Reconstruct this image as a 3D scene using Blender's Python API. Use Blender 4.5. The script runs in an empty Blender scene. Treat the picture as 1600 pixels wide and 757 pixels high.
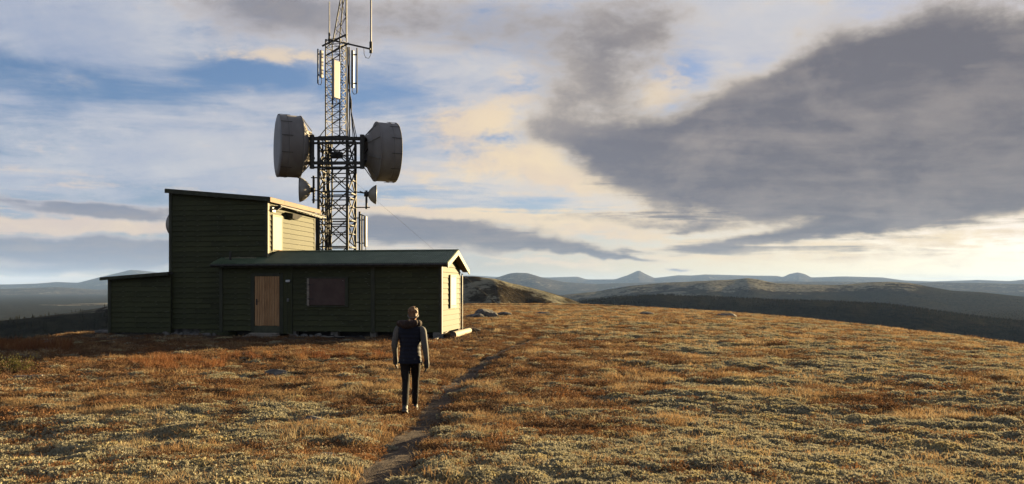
import bpy, bmesh, math, random
import numpy as np
from mathutils import Vector, Matrix, Euler

random.seed(7)
RNG = np.random.default_rng(11)
scene = bpy.context.scene
R = math.radians
COL = scene.collection

# ------------------------------------------------------------------ camera
F, PX0, PY0 = 1232.0, 800.0, 450.0          # focal length, centre column, horizon row (photo pixels)
cam_d = bpy.data.cameras.new("camera")
cam = bpy.data.objects.new("camera", cam_d)
COL.objects.link(cam)
cam.location = (0, 0, 0)
cam.rotation_euler = (R(90), 0, 0)
cam_d.sensor_width = 36.0
cam_d.lens = 36.0 * F / 1600.0
cam_d.shift_y = (PY0 - 378.5) / 1600.0
cam_d.clip_start = 0.1
cam_d.clip_end = 90000
scene.camera = cam

# ------------------------------------------------------------------ sun and sky
SUN_AZ, SUN_EL = R(46), R(7.5)              # to the right of the view direction, low
EXPOSURE = 2.55
SKY_STRENGTH = 0.05
sun_d = bpy.data.lights.new("sun", 'SUN')
sun_d.energy = 5.0
sun_d.angle = R(0.6)
sun_d.color = (1.0, 0.745, 0.39)
sun = bpy.data.objects.new("sun", sun_d)
COL.objects.link(sun)
SUN_DIR = Vector((math.sin(SUN_AZ) * math.cos(SUN_EL), math.cos(SUN_AZ) * math.cos(SUN_EL), math.sin(SUN_EL)))
sun.rotation_euler = SUN_DIR.to_track_quat('Z', 'Y').to_euler()
sun.location = SUN_DIR * 60

scene.view_settings.view_transform = 'Standard'
scene.view_settings.look = 'None'
scene.view_settings.gamma = 1.0
scene.view_settings.use_curve_mapping = False
scene.view_settings.exposure = EXPOSURE
scene.render.engine = 'CYCLES'
scene.cycles.use_denoising = True
scene.cycles.max_bounces = 6
scene.cycles.diffuse_bounces = 3
scene.cycles.transparent_max_bounces = 6
scene.cycles.volume_bounces = 0


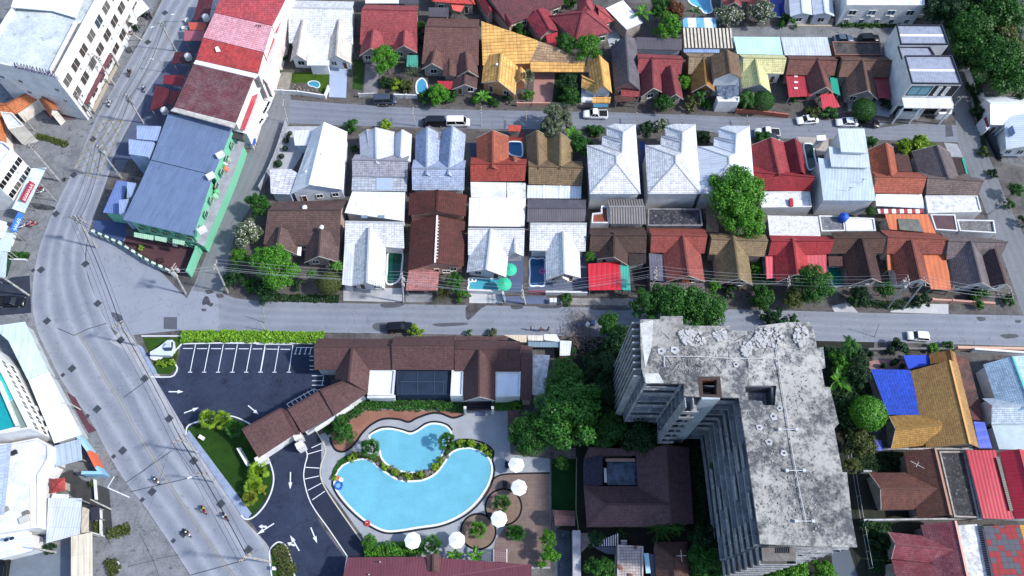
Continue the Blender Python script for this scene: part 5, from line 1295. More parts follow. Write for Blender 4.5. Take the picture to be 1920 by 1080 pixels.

## What the task asks
Hand back the exact lines from the start of the entries to the line with "from mathutils import Vector, Matrix, Euler", both ends kept and pictures left out.

## Written answer
Reconstruct this image as a 3D scene using Blender's Python API. Use Blender 4.5. The script runs in an empty Blender scene. Treat the picture as 1600 pixels wide and 757 pixels high.
import bpy, bmesh, math, random
import numpy as np
from mathutils import Vector, Matrix, Euler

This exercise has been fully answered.